Foi desta forma que César explicou de forma muito redutora a nova linguagem que, por necessidade do amigo, foi levado a inventar. Chamaram-lhe «Fútbol con la piel», futebol com a pele.

Embora seja um método que ainda precisa de ser limado, o intérprete confessou que um dia gostaria de o ver tornar-se universal, de maneira a permitir que todos os cegos-surdos possam desfrutar de um «partido» de futebol.

«Seria algo muito importante, porque é uma questão de necessidade. Para mim seria espetacular fazer algo para todo o mundo. Não sei se seria através de mim ou de tecnologias. Seria um desafio para os informáticos desenvolverem tipo uma máquina de interpretação. Mas era essencial, porque estamos a falar de inclusão», referiu, acrescentando:

«O exemplo do José é um convite a romper com a nossa incapacidade mental, com a nossa cegueira, porque vemos, mas na realidade não vemos, ouvimos mas não escutamos, muitas das vezes. Tem sido uma experiência bonita. Somos ferramentas de paz nos estádios e isso não tem preço.»

José herdou da família o gosto pela indústria panificadora e gostava de ter um espaço próprio (foto: arquivo pessoal)

«Conhecer Cristiano Ronaldo seria o momento de uma vida»

José e César começaram de forma tímida, mas rapidamente se tornaram atrações nos estádios de futebol, um pouco por toda a Colômbia. Os convites não param de chegar, incluindo de outros países, como Brasil, Argentina ou Estados Unidos.

«A reação das pessoas tem sido gira, porque ficam mais atentas a nós do que ao jogo, no princípio. Tem muito impacto ver uma pessoa de costas para o jogo e a outra a segurar-lhe nas mãos num estádio. “Ele é cego, eu sabia” dizem alguns. Ficam surpreendidos é quando lhes digo que também é surdo. Aí parece que nos damos conta de que, na realidade, os incapacitados somos nós, que estamos sempre a colocar pedras no caminho»

O sonho de ambos, revelou, é poder interpretar um jogo na Europa. Aos poucos, os ecos da sua história vão chegando ao Velho Continente, onde David Luiz, por exemplo, fez questão de partilhá-los através das redes sociais.

Sendo colombiano, ambos têm o sonho de poder conhecer dois dos «maiores embaixadores do país no estrangeiro», James e Falcao.
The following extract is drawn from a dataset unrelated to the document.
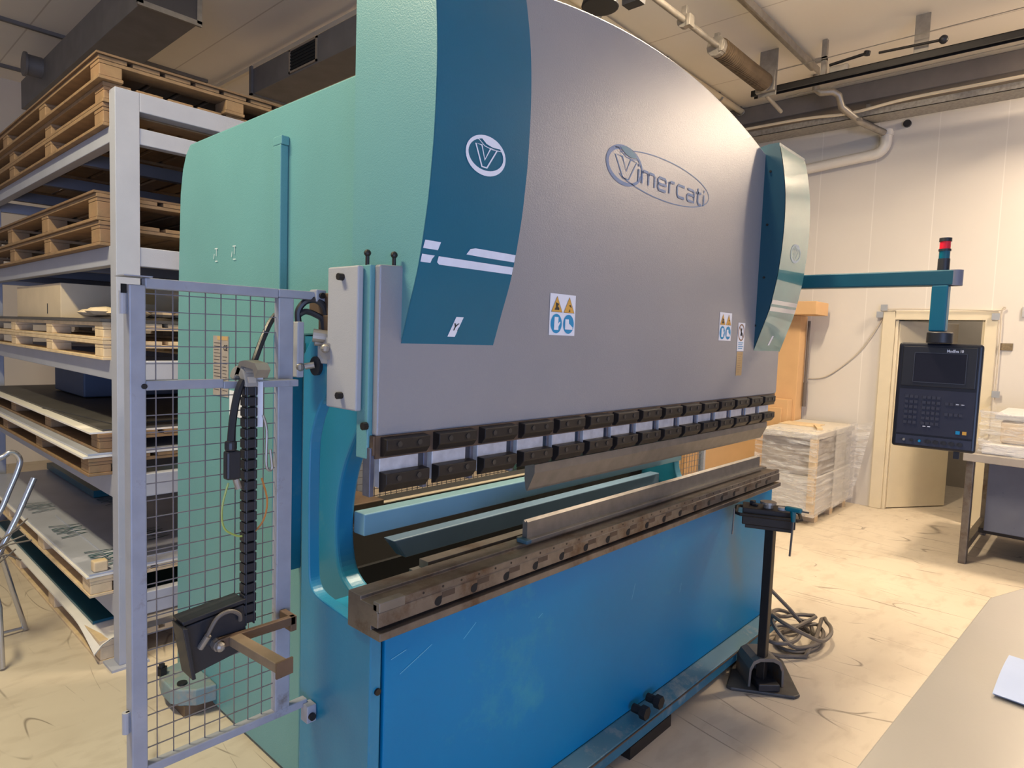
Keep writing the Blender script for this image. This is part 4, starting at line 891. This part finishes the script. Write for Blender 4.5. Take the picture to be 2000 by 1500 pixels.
# cable coil
m = MB(); pts = []
for k in range(4):
    rr = (.16, .20, .13, .22)[k]; cx, cy = (3.66, 3.70, 3.58, 3.68)[k], (1.14, 1.16, 1.20, 1.13)[k]
    for i in range(24):
        a = 2 * PI * i / 24; pts.append((cx + rr * 1.05 * math.cos(a), cy + rr * .62 * math.sin(a), .014 + .02 * k + .10 * max(0, math.sin(a - .4 * k)) * (k % 2)))
pts = [(3.70, 1.40, .20), (3.72, 1.34, .24)] + pts + [(3.5, 1.05, .01), (3.38, 1.25, .01)]
tag(m.tube(smoothpts(pts, 2), .011, 7).build('cable_coil', CABLE, smooth=True), 'coiled dark cable on the floor behind the tool stand', 'cable')

# ------------------------------------------------------------------ wrapped crate by the wall
CR = thing('wrapped_crate', (6.7, 2.3, 0), 'pale wooden crate wrapped in clear shrink film by the wall', 'crate')
B(6.14, 7.28, 1.87, 2.38, .09, .44).build('crate_body', mat('crate_board', (.56, .53, .49), .6, var=.05), CR, bevel=.01)
B(6.20, 7.28, 1.88, 2.38, .44, .78).build('crate_body', mat('board_stack', (.34, .30, .26), .6, var=.2, scale=14), CR, bevel=.01)
B(6.12, 7.30, 1.86, 2.395, .79, .845).build('lid', mat('crate_lid', (.52, .48, .42), .7), CR, bevel=.006)
B(6.12, 6.18, 1.86, 1.92, .09, .80).build('corner_post', WOODL, CR, bevel=.003)
for x in (6.30, 6.74, 7.16): B(x, x + .09, 1.89, 2.38, 0, .09).build('skid', WOODL, CR, bevel=.003)
fm = MB(); nz = 22; ring = [(6.105, 2.41), (6.105, 2.3), (6.105, 1.85), (6.6, 1.845), (7.31, 1.845)]
for j in range(nz):
    z0, z1 = .09 + .79 * j / nz, .09 + .79 * (j + 1) / nz
    for i in range(len(ring) - 1):
        a, b2 = ring[i], ring[i + 1]
        jt = lambda z: .006 * math.sin(z * 90 + i)
        fm.add([(a[0] + jt(z0), a[1] + jt(z0), z0), (b2[0] + jt(z0), b2[1] + jt(z0), z0), (b2[0] + jt(z1), b2[1] + jt(z1), z1), (a[0] + jt(z1), a[1] + jt(z1), z1)], [(0, 1, 2, 3)])
fm.build('shrink_film', FILM, CR)
fw_ = mat('milky_film', (.80, .80, .82), .2, alpha=.42, coat=1.0, bump=.6, bscale=18)
fm = MB().add([(6.60, 1.838, .10), (7.31, 1.838, .10), (7.31, 1.838, .86), (6.60, 1.838, .86)], [(0, 1, 2, 3)]); fm.build('milky_film', fw_, CR)
fm = MB(); fm.add([(7.28, 1.845, .84), (7.30, 1.70, .89), (7.28, 1.80, .30), (7.28, 1.845, .12)], [(0, 1, 2, 3)]); fm.build('film_flap', FILM, CR)
tag(MB().box(6.45, 6.75, 1.98, 2.03, .8455, .865, R=Matrix.Rotation(.4, 3, 'Z'), c=(6.6, 2.0, .85)).box(6.65, 6.95, 2.05, 2.4, .8455, .852).build('folded_strap', WOODL), 'folded pale strip lying on top of the film-wrapped crate', 'strip')
# cardboard against the wall
o = thing('cardboard_sheet_stack', (7.2, 2.6, 0), 'tall orange-brown cardboard sheets standing against the wall behind the machine', 'cardboard')
B(7.16, 7.36, 2.42, 3.9, .02, 1.95).build('cardboard_sheet', CARD, o, bevel=.004)
B(7.02, 7.15, 2.45, 3.6, .02, 1.06).build('cardboard_sheet', CARD, o, bevel=.004)
B(6.98, 7.015, 2.50, 3.4, .02, .97).build('cardboard_sheet', CARD, o, bevel=.004)
tag(B(6.92, 7.30, 2.20, 2.58, 1.952, 2.085).build('cardboard_box', CARD, bevel=.004), 'small brown carton balanced on top of the tall cardboard sheets', 'box')
tag(MB().cyl((7.33, 2.39, 1.24), (7.33, 2.39, 1.90), .014).cyl((7.33, 2.39, .98), (7.33, 2.39, 1.24), .02).build('wall_tube', mat('tube_brown', (.12, .10, .09), .5)), 'thin dark vertical tube on the wall beside the tall cardboard', 'tube')
tag(MB().tube(smoothpts([(7.435, 2.40, 1.28), (7.435, 2.25, 1.30), (7.435, 2.1, 1.40), (7.435, 1.9, 1.60), (7.435, 1.76, 1.84), (7.435, 1.70, 1.985), (7.40, 1.66, 2.03), (7.40, .80, 2.015), (7.40, .745, 1.98), (7.40, .74, 1.2)]), .006, 6).build('wall_cable', mat('wall_cable', (.50, .44, .36), .5)), 'thin cable looping up the wall and over the door frame', 'cable')
for y, z, l in ((1.70, 2.045, 'upper grey tape patch at the left corner of the door frame'), (1.735, 1.975, 'lower grey tape patch at the left corner of the door frame'), (.785, 1.96, 'grey tape patch at the right corner of the door frame'), (.735, 1.25, 'grey tape patch on the wall right of the console')):
    tag(B(7.388, 7.396, y - .03, y + .03, z - .03, z + .03).build('tape_patch', TAPE), l, 'tape')
tag(B(7.435, 7.449, .645, .745, 1.655, 1.72).build('wall_sign', mat('wall_sign', (.17, .125, .07), .5, var=.3, scale=60)), 'small brown plaque on the wall right of the doorway', 'sign')
tag(B(7.435, 7.449, .535, .60, 1.96, 2.05).build('wall_switch', mat('switch_grey', (.4, .4, .42), .5)), 'grey switch box on the wall at the right edge', 'switch')

# ------------------------------------------------------------------ bench on the right
WB = thing('workbench', (6.6, 0, 0), 'dark steel workbench with lower shelf by the right wall', 'workbench')
B(5.98, 7.2, -1.2, .76, .80, .86).build('bench_top', mat('bench_top', (.30, .27, .24), .5, var=.1), WB, bevel=.004)
for x, y in ((6.0, .69), (7.1, .69), (6.0, -1.15)): B(x, x + .09, y, y + .05, 0, .80).build('leg', STEEL, WB, bevel=.004)
B(6.09, 7.1, .69, .74, .10, .16).build('stretcher', STEEL, WB)
B(6.3, 7.15, -1.15, .66, .20, .24).build('lower_shelf', BLACKS, WB)
B(6.22, 6.26, -1.15, .62, .24, .78).build('front_panel', mat('slate_panel', (.10, .11, .15), .5, var=.12, scale=5, wear=(.02, .03, .07), wamt=0, wscale=8), WB, bevel=.004)
o = thing('wrapped_package', (6.5, .3, .86), 'beige package in clear film on the steel workbench', 'package')
B(6.12, 6.9, -.6, .56, .95, 1.12).build('package_body', CARDL, o, bevel=.02)
B(6.05, 6.95, -.7, .66, .862, .945).build('package_base', FOAM, o, bevel=.01)
B(6.10, 6.92, -.65, .60, 1.125, 1.17).build('package_lid', mat('package_grey', (.42, .42, .43), .4), o, bevel=.01)
fm = MB(); nz = 10
ring = [(7.0, .68), (6.04, .68), (6.04, -.75)]
for j in range(nz):
    z0, z1 = .80 + .39 * j / nz, .80 + .39 * (j + 1) / nz
    for i in range(2):
        a, b2 = ring[i], ring[i + 1]; jj = lambda z: .008 * math.sin(z * 60)
        fm.add([(a[0] - jj(z0), a[1] + jj(z0), z0), (b2[0] - jj(z0), b2[1] + jj(z0), z0), (b2[0] - jj(z1), b2[1] + jj(z1), z1), (a[0] - jj(z1), a[1] + jj(z1), z1)], [(0, 1, 2, 3)])
fm.build('shrink_film', FILM, o)
tag(B(6.4, 6.55, .28, .55, .2405, .32).build('wood_block', WOOD, bevel=.004), 'small orange-brown wooden block on the lower shelf of the workbench', 'block')

# ------------------------------------------------------------------ foreground table
FT = thing('foreground_table', (1.9, -.1, 0), 'pale grey steel-topped table in the lower right foreground', 'table')
tp = [(.9, .285), (2.36, .205), (2.545, .139), (3.2, -.5), (3.2, -1.2), (.9, -1.2)]
MB().prism(tp, 'z', .885, .90).build('table_top', TBENCH, FT, bevel=.003)
for x, y in ((1.05, .10), (2.25, .05), (1.05, -1.1), (2.9, -1.1)): B(x, x + .05, y, y + .05, 0, .885).build('leg', STEEL, FT)
pp = MB(); nn = 8; qa = [(1.897, .119), (1.678, .127), (1.66, -.05), (1.88, -.05)]
for i in range(nn):
    for (u0, u1) in ((i / nn, (i + 1) / nn),):
        def pt(u, v):
            x = (qa[0][0] * (1 - u) + qa[1][0] * u) * (1 - v) + (qa[3][0] * (1 - u) + qa[2][0] * u) * v
            y = (qa[0][1] * (1 - u) + qa[1][1] * u) * (1 - v) + (qa[3][1] * (1 - u) + qa[2][1] * u) * v
            return (x, y, .903 + .014 * math.sin(PI * .5 * (1 - abs(2 * u - 1)) ) * (1 - v) * .6 + .004 + .01 * (1 - u))
        a, b2, c, d = pt(u0, 0), pt(u1, 0), pt(u1, 1), pt(u0, 1)
        pp.add([a, b2, c, d], [(0, 1, 2, 3)]); pp.add([(p[0], p[1], p[2] - .002) for p in (a, b2, c, d)], [(3, 2, 1, 0)])
tag(pp.build('paper_sheet', PAPER, smooth=True), 'light blue paper sheet on the foreground table, cut by the right edge', 'paper')

# ------------------------------------------------------------------ lights
def area(name, loc, aim, size, sy, col, power):
    l = bpy.data.lights.new(name, 'AREA'); l.shape = 'RECTANGLE'; l.size = size; l.size_y = sy; l.color = col; l.energy = power
    ob = bpy.data.objects.new(name, l); COL.objects.link(ob); ob.location = loc
    ob.rotation_euler = (Vector(aim) - Vector(loc)).to_track_quat('-Z', 'Y').to_euler(); return ob
area('ceiling_lamp_wall', (6.85, -.75, 4.08), (7.0, -.6, 0), 1.1, .2, (1, .80, .58), 290)
area('ceiling_fill_machine', (3.5, 1.62, 3.98), (3.5, 1.55, 9), 1.3, .16, (1, .82, .60), 45)  # added fill pointing up, brightens the ceiling over the machine
area('ceiling_fill_wall', (6.85, -.75, 3.98), (6.85, -.75, 9), 1.3, .16, (1, .82, .60), 60)  # second added upward fill, for the ceiling near the right wall
area('corridor_fill', (8.7, .8, 2.8), (8.7, .8, 0), .5, .5, (1, .85, .7), 12)  # unseen fill light added to brighten the room behind the door
area('ceiling_lamp_machine', (3.5, 1.62, 4.08), (3.5, 1.55, 0), 1.3, .16, (1, .82, .58), 205)
area('ceiling_lamp_left', (-.4, 2.6, 4.08), (-.3, 2.6, 0), 1.3, .2, (1, .87, .56), 145)
area('daylight_window', (-2.0, -4.0, 1.2), (1.6, 1.5, .5), 4.0, 1.8, (.40, .56, 1.0), 235)
wd = bpy.data.worlds.new('world'); S.world = wd; wd.use_nodes = True
wd.node_tree.nodes['Background'].inputs[0].default_value = (.70, .72, .90, 1); wd.node_tree.nodes['Background'].inputs[1].default_value = .4

# ------------------------------------------------------------------ camera
yaw, pit, rol, fpx = 0.73805901, 0.07233933, 0.03559635, 1273.8
fw = Vector((math.cos(yaw) * math.cos(pit), math.sin(yaw) * math.cos(pit), -math.sin(pit)))
rt = fw.cross(Vector((0, 0, 1))).normalized(); up = rt.cross(fw)
r2 = rt * math.cos(rol) + up * math.sin(rol); u2 = -rt * math.sin(rol) + up * math.cos(rol)
cam = bpy.data.cameras.new('camera'); cam.sensor_width = 36; cam.lens = fpx / 2000 * 36; cam.clip_start = .05
co = bpy.data.objects.new('camera', cam); COL.objects.link(co)
co.matrix_world = Matrix(((r2.x, u2.x, -fw.x, 0), (r2.y, u2.y, -fw.y, 0), (r2.z, u2.z, -fw.z, 1.62), (0, 0, 0, 1)))
S.camera = co
S.view_settings.view_transform = 'Standard'; S.view_settings.look = 'None'; S.view_settings.gamma = 1; S.view_settings.exposure = 0.0
S.view_settings.use_curve_mapping = False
Ainda assim, é o nome de um português que faz os corações palpitar.

«Cristiano Ronaldo. Ui! Seria o momento de uma vida para nós. Quem sabe se ele um dia nos manda uma mensagem ou assim. Era um sonho. Só o facto de o David Luiz ter partilhado aquilo já nos deixou muito felizes»

O lado bom do futebol aos olhos de quem não o consegue ver, na realidade, mas consegue senti-lo. Acima de tudo um exemplo de como fintar o destino e alcançar algo maior do que qualquer título: o respeito.

«Há muitos estádios onde se mata pela cor da camisola. Como diz o José, mais do que uma camisola, o que importa é o respeito por todos. Da mesma forma que ele pode interpretar um jogo de futebol em paz, qualquer um de nós pode faze-lo também».